Acting Comptroller of the Currency Michael Hsu has proposed the removal of expedited bank merger procedures that could allow some deals to gain approval without proper scrutiny.
The proposal, issued Monday and discussed by Hsu at the University of Michigan School of Business in Ann Arbor, Michigan, would get rid of a 1996 OCC rule dictating that bank deals are deemed approved by the OCC on the 15th day after the end of the comment period, unless the OCC removes the filing from expedited processing.
“The forthcoming NPR [reflects] our view that bank mergers are significant corporate transactions that require the OCC to make a decision,” said Hsu.
In an interview with Reuters, Hsu noted that there are two risks inherent with mergers.
“One risk is that we approve too many mergers and therefore we're approving bad mergers. The other risk is we approve too few mergers and therefore there are good mergers that should happen that aren't,” he said. “The purpose of being transparent is to encourage more accuracy on both ends.”
In Michigan, he noted that merger applications exist along a spectrum, some with “significant deficiencies” and others that are “straightforward because the acquiring bank is a model of safety and soundness and has earned the trust of the community and its supervisors.”
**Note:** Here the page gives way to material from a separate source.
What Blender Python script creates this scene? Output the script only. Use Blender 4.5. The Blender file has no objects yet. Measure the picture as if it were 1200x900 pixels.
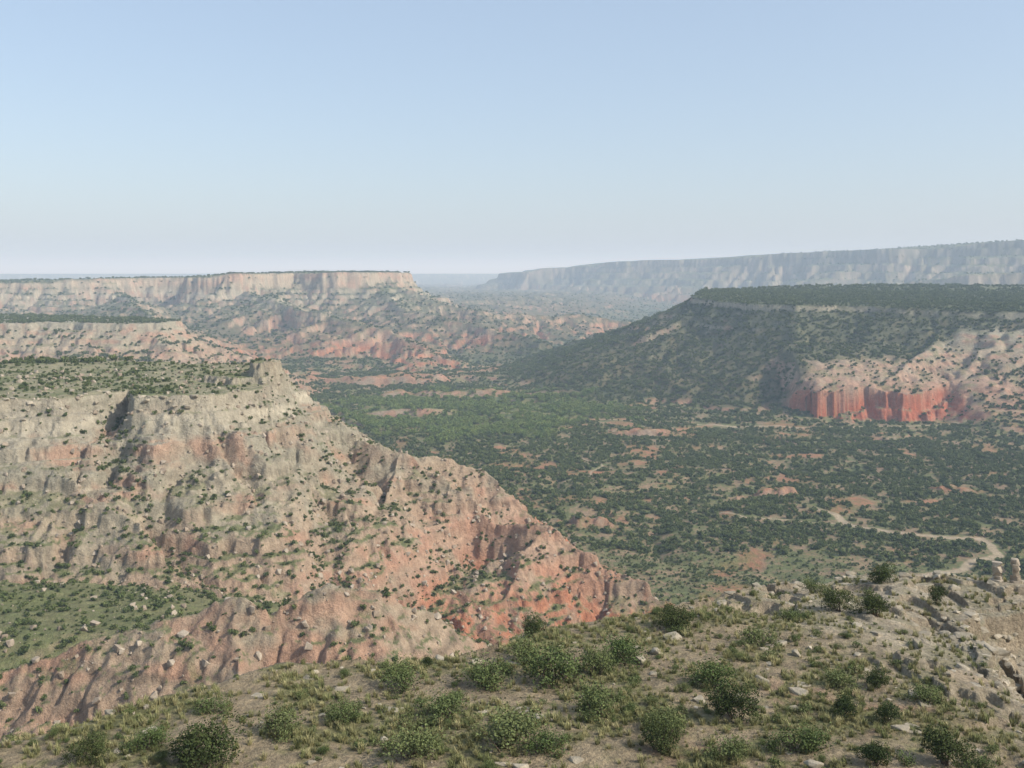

“The majority lie somewhere in between and require varying degrees of scrutiny and multiple rounds of inquiry,” he said. “The transparency provided in our proposed policy statement effectively proposes chalk lines demarcating these three groups.”
Monday’s proposal would also amend the regulator’s policy statement in an effort to provide greater clarity to banks and transparency to the public in regard to bank deals.
The amended statement would outline principles the OCC uses to review merger applications under the Bank Merger Act and include the agency’s considerations of “financial stability, financial and managerial resources and future prospects, and convenience and needs factors.”
Per the proposed rule, the regulator would apply a balancing test to a proposed transaction, weighing the financial stability risk of approving it against the financial stability risk of denying it, especially if the deal involves a troubled institution.
“The OCC may also impose conditions to address and mitigate financial stability concerns,” the proposal said.
Additionally, Hsu said in Michigan that the OCC plans to make available statistics on bank mergers reviewed by the OCC in an accessible database on the agency’s website. Included in the data will be information on deal applicants, their asset size, Community Reinvestment Act rating, target bank information, and whether or not the OCC approved the deal application.
“Along with this, we will be issuing a report that provides a comprehensive review of the literature related to bank mergers and consolidation and identifies key outstanding questions,” he said.